Recently, there has been a lot of discussion about the IPO of Mamaearth. In the IPO of its parent company, Honasa Consumer, seven mutual funds invested around Rs 254 crore as anchor investors. However, its listing was lacklustre, and the share looked in poor share after the listing.
Hence, a lot people are raising questions about what mutual funds saw in this company before making an investment.
Before this, mutual funds had invested heavily in new-age startup companies like Paytm, PB Fintech, CarTrade, and others, and everyone knows what happened to them.
Mutual funds are being criticised for investing in the IPOs of new-age startups with a poor track record and weak financials.
Investing in a new company is always risky because they do not have a track record, and there is a greater chance of ups and downs in them.
Especially in new-age startups, there is a concern about significant volatility. Experts advise caution to retail investors regarding investing in them, so why aren’t mutual funds cautious?
Many of these companies have not yet turned a profit; they only have an estimate of when they might become profitable. If their business does not perform as estimated, then profitability may be delayed, and it could take a considerable amount of time.
Fund houses can invest in an IPO as anchor investors or institutional investors. However, there is a lock-in period for anchor investors. They can sell 50% of their shares after 30 days of listing and the remaining 50% after 90 days. It has been observed that mutual funds sometimes sell shares after the lock-in period. However, in cases where the fund house has confidence in a company, they may average down by buying more shares if the share price drops.
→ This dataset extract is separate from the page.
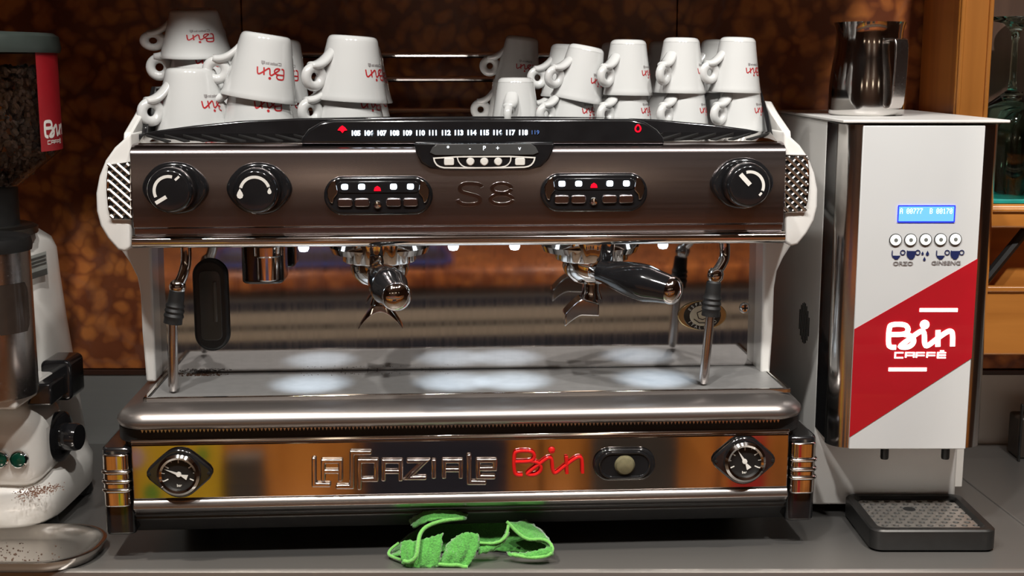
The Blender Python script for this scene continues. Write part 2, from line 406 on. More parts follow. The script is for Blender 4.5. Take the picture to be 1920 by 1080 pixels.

In this context, the question arises: Despite observing the performance of previously listed startup companies, why are mutual funds still investing in the IPOs of new-age startups? Why are mutual funds, built on the hard-earned income of ordinary investors, taking such risks?
So, in this matter, there are 2 sides of the coin. In some cases, fund managers are investing at the cost of investors to maintain their relationships, while in others, investments are being made with the hope of good returns.
Some experts say that mutual funds do not just look for short-term gains. Through IPOs, they seek companies that could potentially be multibaggers. Before investing in such companies, mutual funds conduct due diligence.
Market expert Ravi Singh says that it has been observed many times that a fund manager of a mutual fund has invested in an IPO based on personal relationships. The consequences of any kind of favoritism by the fund manager have to be borne by the common investor. However, sometimes funds also invest in IPOs in the hope of better growth, and they have made good profits in some companies.
If the right choices are made, investments are timed correctly, and the right amount is invested, then money can be made through IPO investments. The business model of the company should be trustworthy.
In conclusion, looking at the way mutual funds have invested in several startups in recent years and faced losses, questions are being raised about the decisions of fund managers.